Children’s services publication statement 25 April 2018

Children’s services publication statement 25 April 2018

Children’s services publication statement 25 April 2018

Date of publication:

Wednesday, 25 April, 2018

The Health Information and Quality Authority (HIQA) has today published two inspection reports on children’s residential centres.


HIQA is authorised by the Minister for Children and Youth Affairs under Section 69 of the Child Care Act, 1991 as amended by Section 26 of the Child Care (Amendment) Act 2011, to inspect children’s residential care services provided by the Child and Family Agency (Tusla). HIQA monitors Tusla’s performance against the National Standards for Children’s Residential Services and reports on its findings to the Minister for Children and Youth Affairs.


In an unannounced inspection of a centre in the Dublin North East service area, on 10 January 2018, inspectors found that children spoke very positively of the centre. Children remarked on the quality friendships they have made with one another, but expressed concern for their future and uncertainty as to where they would live when they reached 18 years. The children’s quality of life was good and staff treated children respectfully and warmly.


All children in the centre were in the care of Tusla on a voluntary care basis, under Section 4 of the Child Care Act 1991. However, inspectors found that the children’s files did not contain the relevant documentation to support their care status.

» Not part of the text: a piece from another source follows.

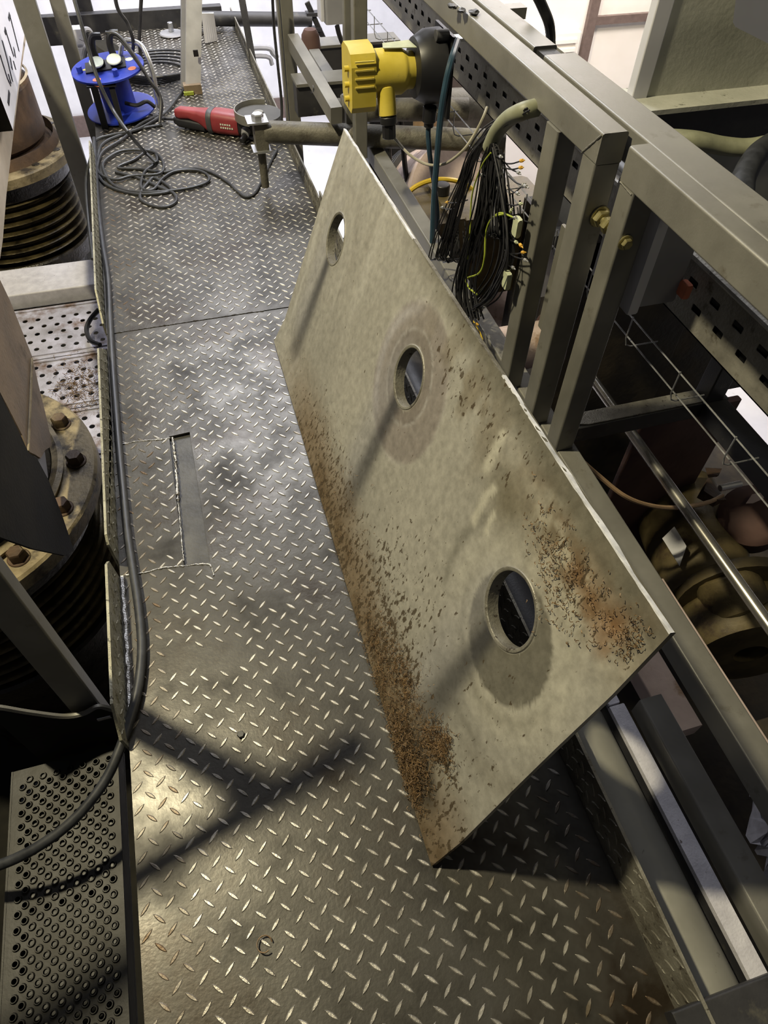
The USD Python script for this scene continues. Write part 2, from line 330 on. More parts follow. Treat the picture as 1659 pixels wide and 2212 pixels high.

Of the files sampled, there were no copies of any court order relating to the children or parental consent to the children’s admission to voluntary care on files in accordance with the Child Care (Placement of Children in Residential Care) Regulations 1995.

All children had an allocated social worker. However, the frequency of visits to the centre by social workers was not in line with the Child Care (Placement of Children in Residential Care) Regulations 1995.

Management systems to ensure safe and effective service delivery were evolving at the centre and oversight and quality improvement measures were developing in the centre. Supervision of staff required improvement.


In an unannounced follow-up inspection to a centre in the Dublin Mid Leinster service area, on 13 and 14 December 2017, inspectors found that the majority of actions from the previous inspection in April 2017 had not been completed. Since the previous inspection, there had been a number of changes in the management of the centre. As a result there was a lack of consistency in management and this impacted negatively on the governance of the centre. Governance reports for the centre had not been submitted for several months, staffing arrangements were inadequate to meet the needs of the children and staff were not supervised in accordance with policies.


There were high levels of risk taking behaviour in the centre during the two day inspection. There had been 302 incidents of young people being absent from the centre without authority since the last inspection, and there was a rising issue of young people using illicit substances on a frequent basis, including in their bedrooms and on the property. The frequent absences, suspected risk-taking behaviour, and lack of engagement was not risk-assessed and was not adequately addressed by managers and staff.


Due to the high risks and safety concerns for the young people in the centre, inspectors requested an urgent meeting with the regional manager. Following this meeting, the regional manager provided written assurances and a written plan to mitigate the immediate risks especially over the upcoming holiday period. The regional manager provided inspectors with an immediate action plan response to mitigate the risks in the centre which included: no further admissions; non-sleeping night staff were put in place from the 22 December 2017, and were to remain in place until further review; plans were put in place to support the reduction and or prevention of further absences within the centre; a Safety Plan was introduced to direct staff in how to manage absences within the centre; as well as additional staffing and reduced capacity within the centre.


An Interim Centre Manager was drawn down from Tusla’s national panel of centre managers, who commenced duty on 12 February 2018.

The services prepared action plans to address the non-compliances identified on inspection.